Nel 1936 la questione legata alle traduzioni comincia ad assumere un significato politico (4. Le traduzioni e l’autarchia culturale: 1936- 38). Christopher Rundle prende in esame la guerra in Etiopia quale momento di svolta. La nuova immagine dell’Italia come potenza coloniale mutò il punto di vista che ruotava attorno al problema delle traduzioni. Il fervore nazionalista si fece ispiratore e portavoce del principio autarchico contro il vizio dell’esterofilia. Occorreva, dunque, in nome dell’autarchia, ridurre il tetto delle importazioni dall’estero e aumentare le esportazioni, facendo in modo che il resto del mondo divenisse tributario culturale. Qui l’autore evidenzia lo spiccato talento di Mondadori – oltre al suo ruolo di primo piano in tutto il dibattito sorto in seno alle traduzioni – nel mettere in atto compromessi che consistevano nel porre sotto gli occhi del regime una serie di negoziati per la pubblicazione di un gran numero di opere italiane all’estero e nella manomissione delle cifre all’interno delle statistiche riguardanti il tetto massimo delle importazioni.
Di lì a poco, con l’emanazione delle leggi razziali nel 1938, la questione diventerà ideologica (5. La traduzione come inquinamento culturale: 1938-43). Con Alessandro Pavolini al Ministero della Cultura popolare si introdussero per la prima volta una serie di misure restrittive in materia di traduzioni. Si badi però, come sottolinea più volte Rundle, che le restrizioni riguardarono solo i testi di autori di religione ebraica dal momento che, per il resto, lo stesso Pavolini dimostrò un certo grado di tolleranza e una sorprendente riluttanza nell’esercizio della sua autorità. L’esempio principe dell’assenza di una sistematica politica di divieto è fornito dal caso della rivista “Americana”, pubblicata da Bompiani e curata da Elio Vittorini. Un caso delineato nei minimi dettagli da Rundle e in cui il professore insiste ancora una volta nel presentarci le mancanze o gli spazi di manovra, a seconda di come si voglia leggere la politica adottata dal regime nei confronti dell’industria delle traduzioni.
In questo saggio dunque Christopher Rundle, attraverso interessanti materiali d’archivio e statistiche accurate ci racconta e ci dimostra che il regime non adottò mai provvedimenti concreti, se non nel 1938 in seguito alla promulgazione delle leggi razziali, le quali coinvolsero in una stretta censoria solo autori di razza ebraica. Quella che prese forma nell’arco degli anni Trenta, fa emergere Rundle tra le righe, fu una speculazione, la nascita di un dibattito culturale che ebbe come soggetto l’evoluzione di un’idea legata alla prassi della traduzione, la quale, in base ai cambiamenti socio-politici del tempo, da questione etico-morale assunse i toni della questione ideologica senza sfociare in una censura senza condizioni.

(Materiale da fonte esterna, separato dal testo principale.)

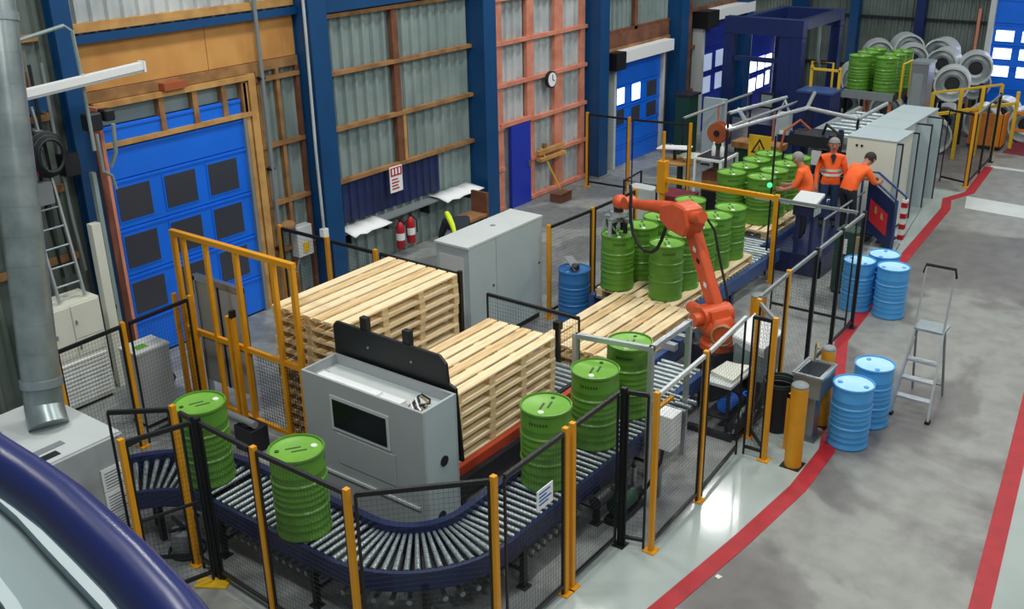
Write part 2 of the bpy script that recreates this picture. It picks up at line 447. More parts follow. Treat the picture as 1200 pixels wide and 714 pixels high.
door5 = struct('door_5')
door_panel(door5, 29.55, 31.5, [0, .5, 1.05, 1.65, 2.5], 'door_navy', 13.2, [(29.95,1.42,.5,.42,'day_window'),(30.55,1.42,.45,.42,'day_window'),(31.1,1.42,.45,.40,'day_window'),(29.95,.82,.5,.40,'day_window'),(30.55,.84,.45,.40,'day_window'),(31.1,.88,.3,.42,'day_window')], None)
part('roller_housing', B(29.6, 31.6, 12.95, 13.4, 2.52, 2.75), 'white', door5)
for x in (29.42, 31.5): part('guide_rail', B(x, x+.12, 13.1, 13.4, 0, 2.7), 'grey_light', door5)
# end wall
EX = 34.0
wall_end = struct('wall_end', B(EX+.1, EX+.25, 2.0, 13.6, 0, 6.5), 'cladding_dark')
for k in range(7):
    corrugated(7.5+k*.85, 8.35+k*.85, 0, 6.4, 'cladding_dark', wall_end, y=EX, axis='y')
for k in range(4): corrugated(2.2+k*1.0, 3.2+k*1.0, 4.2, 6.4, 'cladding_dark', wall_end, y=EX, axis='y')
for z in (1.0, 2.55, 3.3): part('girt', B(EX-.12, EX-.03, 7.55, 13.4, z, z+.07), 'dark_metal', wall_end)
for y in (9.45, 11.5): part('steel_column', B(EX-.35, EX-.05, y-.14, y+.14, 0, 6.4), 'column_blue' if y > 10 else 'gantry_blue', wall_end)
part('downpipe', MB().cyl((EX-.2, 7.75, 0), (EX-.2, 7.75, 3.0), .05), 'timber_pink', wall_end)
part('door_post', B(EX-.2, EX, 7.32, 7.48, 0, 4.2), 'grey_light', wall_end)
door6 = struct('door_6')
for k, (z0, z1) in enumerate(((0, .65), (.65, 1.3), (1.3, 1.95), (1.95, 2.6), (2.6, 3.3), (3.3, 4.2))):
    s = part('door_section', B(EX-.06, EX-.01, 2.6, 7.32, z0+.008, z1-.008), 'door_blue', door6)
    part('section_lip', B(EX-.08, EX-.06, 2.6, 7.32, z1-.05, z1-.015), 'door_blue', s)
for z in (1.20, 1.72, 2.24):
    for y in (6.98, 6.25, 5.5, 4.75, 4.0):
        f = part('window_frame', B(EX-.075, EX-.06, y-.29, y+.29, z-.19, z+.19), 'door_blue', door6)
        part('pane', B(EX-.085, EX-.072, y-.25, y+.25, z-.155, z+.155), 'day_window', f)

# ------------------------------------------------------------------ drums
DR, DH = 0.275, 0.90
def drum_meshes(mb_, lid_):
    R0 = DR-.012
    prof = [(R0*.97, 0.0), (R0+.010, .005), (R0+.010, .03), (R0, .045)]
    def hoop(z, d=.012, w=.022): return [(R0, z-w), (R0+d, z-w*.35), (R0+d, z+w*.35), (R0, z+w)]
    for z in (.12, .20): prof += hoop(z, .005, .018)
    prof += hoop(.305)
    for z in (.39, .455, .52): prof += hoop(z, .007, .02)
    prof += hoop(.60)
    prof += hoop(.70, .004, .016)
    prof += [(R0, .86), (R0+.010, .872), (R0+.010, .898), (R0-.006, DH), (R0-.012, .888), (R0-.012, .882)]
    body = MB().lathe(prof, 28, cap1=False).mesh('drum_body', mb_, True)
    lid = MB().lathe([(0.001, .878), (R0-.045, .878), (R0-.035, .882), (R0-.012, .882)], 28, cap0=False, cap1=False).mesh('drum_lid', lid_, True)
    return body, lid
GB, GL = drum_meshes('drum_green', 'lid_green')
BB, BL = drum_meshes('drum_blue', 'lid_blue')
NB, NL = drum_meshes('drum_navy_blue', 'drum_navy_blue')
bung_w = MB().lathe([(.034, .878), (.034, .89), (.028, .896)], 12).mesh('bung', 'bung_white', True)
bung_g = MB().lathe([(.022, .878), (.022, .888)], 10).mesh('bung', 'stencil', True)
bung_b = MB().lathe([(.034, .878), (.034, .889), (.027, .893)], 12).mesh('bung', 'drum_blue', True)
sten = MB().box(-.10, .05, .022, .046, .8785, .8795).box(-.05, .10, -.046, -.022, .8785, .8795).mesh('stencil_mark', 'stencil')
smb = MB()
for k in range(7):   # row of stencilled characters on the drum side
    a = math.radians(-22+k*6.5)
    for (z0, z1, da) in ((.765, .80, 0.0), (.778, .786, 0.03)):
        r = DR-.0095
        a0, a1 = a+da, a+da+.05
        i = len(smb.v)
        smb.v += [(r*math.cos(a0), r*math.sin(a0), z0), (r*math.cos(a1), r*math.sin(a1), z0), (r*math.cos(a1), r*math.sin(a1), z1), (r*math.cos(a0), r*math.sin(a0), z1)]
        smb.f.append((i, i+1, i+2, i+3))
sidest = smb.mesh('stencil_text', 'stencil')
def drum_proto(kind):
    r = bpy.data.objects.new('steel_drum', None); COL.objects.link(r); r.empty_display_size = .1
    body, lid = {'g': (GB, GL), 'b': (BB, BL), 'n': (NB, NL)}[kind]
    link('drum_body', body, r); link('drum_lid', lid, r)
    if kind == 'g':
        link('bung', bung_w, r, (.17, 0, 0)); link('bung', bung_g, r, (-.18, .02, 0)); link('stencil_mark', sten, r, (0, 0, 0)); link('stencil_text', sidest, r)
    else:
        link('bung', bung_b, r, (-.15, .08, 0)); link('bung', bung_g if kind == 'n' else bung_b, r, (.17, -.03, 0))
    return r
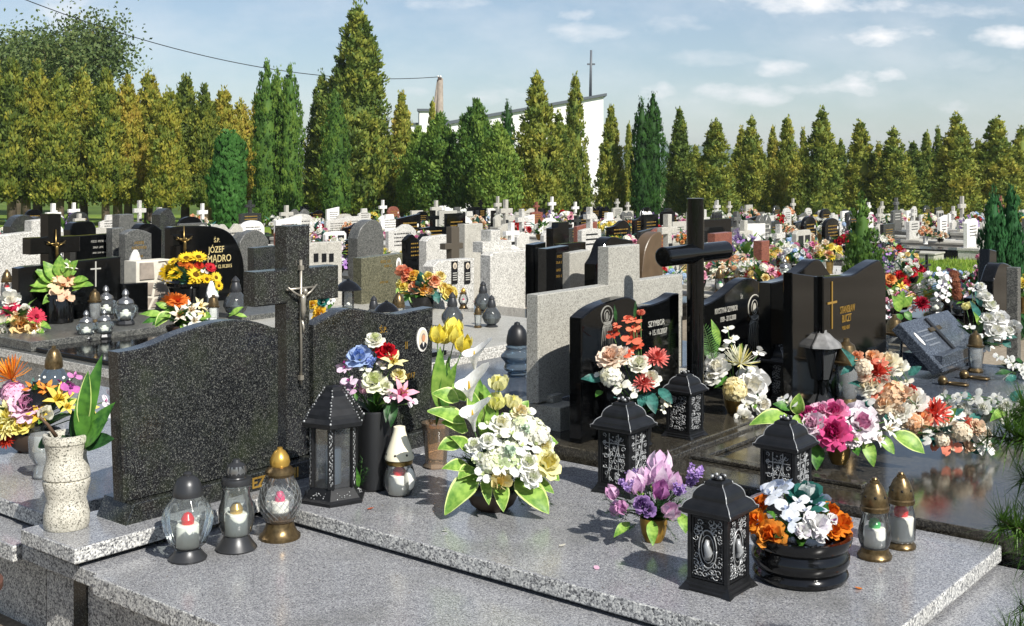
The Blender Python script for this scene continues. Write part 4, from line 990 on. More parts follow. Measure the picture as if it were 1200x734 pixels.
bouquet('coral orchid, dahlia and white rose bouquet with teal leaves before the twin lobed stone', base, ('vase', .055, .15, BLKMATT), [
    ('peony', '#f2dcc8', '#e8bfa2', 715, 417, 36, .06), ('peony', '#f5ede0', '#ecd6c0', 727, 416, 30, .05), ('orchid', '#ec7f62', '#d95038', 735, 374, 16, 0), ('orchid', '#ee8a6a', '#dc5a40', 745, 374, 17, .01), ('orchid', '#ef8f6c', '#dc5a40', 742, 384, 18, .02), ('rosebud', '#e98a72', '#d0553f', 751, 366, 11, 0), ('orchid', '#ee8466', '#d4523c', 723, 381, 13, 0), ('orchid', '#ea7a5e', '#c9442e', 740, 397, 26, .04), ('orchid', '#c9523c', '#a8341f', 718, 392, 17, .0), ('orchid', '#e46c4e', '#c23f28', 737, 413, 18, .06), ('orchid', '#cf5b43', '#a8341f', 748, 405, 15, .03),
    ('mum', '#e8857c', '#c9483f', 770, 417, 33, .05), ('mum', '#df7a72', '#b83f3a', 755, 447, 28, .1), ('rose', '#f2efe0', '#dfe0c2', 749, 424, 25, .08), ('rose', '#f3f0e4', '#e2dcc2', 763, 441, 24, .08), ('hydrangea', '#f2f0e2', '#dcd9bb', 715, 440, 30, .09), ('orchid', '#f2efe4', '#e0dcc0', 728, 453, 24, .1), ('orchid', '#f3f0e6', '#e0dcc0', 742, 458, 20, .11), ('orchid', '#f2efe4', '#d8d6b6', 703, 437, 16, .05), ('orchid', '#efe9cf', '#d4cf9c', 783, 472, 14, .08), ('orchid', '#f1efe2', '#d4cf9c', 778, 480, 11, .08)],
    [('teal', 705, 446, 680, 445, 13, .06), ('teal', 760, 460, 768, 486, 15, .12), ('teal', 772, 456, 788, 474, 14, .09), ('teal', 745, 440, 738, 432, 12, .08), ('green', 705, 458, 698, 466, 8, .08), ('teal', 754, 462, 750, 480, 12, .12), ('dark', 722, 378, 720, 356, 4, 0), ('dark', 744, 375, 745, 352, 4, -.01)],
    fill=(('teal', 'dark'), 20, .15, (.0, 1.0)), back=6)
bouquet('white roses and spidery cream lilies in a gold pot, behind the wet brown slab', G(861, 484, ZP), ('bowl', .06, .11, BRASS), [
    ('orchid', '#f4f1e6', '#e8e2b8', 853, 385, 17, 0), ('orchid', '#f5f3ea', '#e8e2b8', 857, 397, 20, .01), ('orchid', '#f3f1e4', '#e0dbb0', 848, 406, 16, 0), ('spiky', '#f4f2dc', '#e2d88a', 868, 423, 42, .05), ('rose', '#f5f3ec', '#e9e4cf', 840, 429, 28, .04), ('rose', '#f3f1e8', '#e4dfc6', 834, 440, 22, .04), ('rose', '#f6f4ee', '#ece8d8', 884, 451, 36, .08), ('hydrangea', '#f0e4b4', '#dcc98a', 861, 456, 34, .09), ('rose', '#f4f2ea', '#e6e0cc', 895, 474, 24, .1), ('orchid', '#f4f2ea', '#e0dcc0', 875, 474, 24, .12), ('orchid', '#f5f3ee', '#e2ddc4', 889, 414, 15, 0), ('orchid', '#f5f3ee', '#e2ddc4', 880, 436, 20, .05), ('rose', '#f3f1e8', '#e4dfc6', 872, 491, 22, .14)],
    [('fern', 836, 424, 824, 380, 20, 0), ('fern', 838, 424, 830, 392, 18, -.02), ('light', 843, 405, 833, 374, 9, -.02), ('green', 850, 440, 838, 455, 14, .05), ('light', 866, 415, 870, 402, 8, .02), ('dark', 878, 462, 890, 468, 12, .1), ('light', 880, 468, 886, 480, 10, .12)],
    fill=(('dark', 'green', 'light'), 16, .13, (.1, 1.1)), back=5)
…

Il vizio dell’esterofilia. Editoria e traduzioni nell’Italia fascista suscita nel lettore un quesito che poterebbe costituire lo spunto per un interessante dibattito: questo atteggiamento d’apertura, dunque, si configura come contraddizione, come falla insita nell’operato del regime stesso oppure come un cortese spazio di manovra concesso agli editori? Di sicuro, insiste più volte Rundle, soprattutto in conclusione, nella misura in cui i testi tradotti inneschino un processo di scambio culturale, di espansione, o di bilanciamento commerciale, questi non possono configurarsi come problema etico, politico o ideologico, bensì come occasione di prestigio per l’Italia fascista e di fortuna economica per gli editori.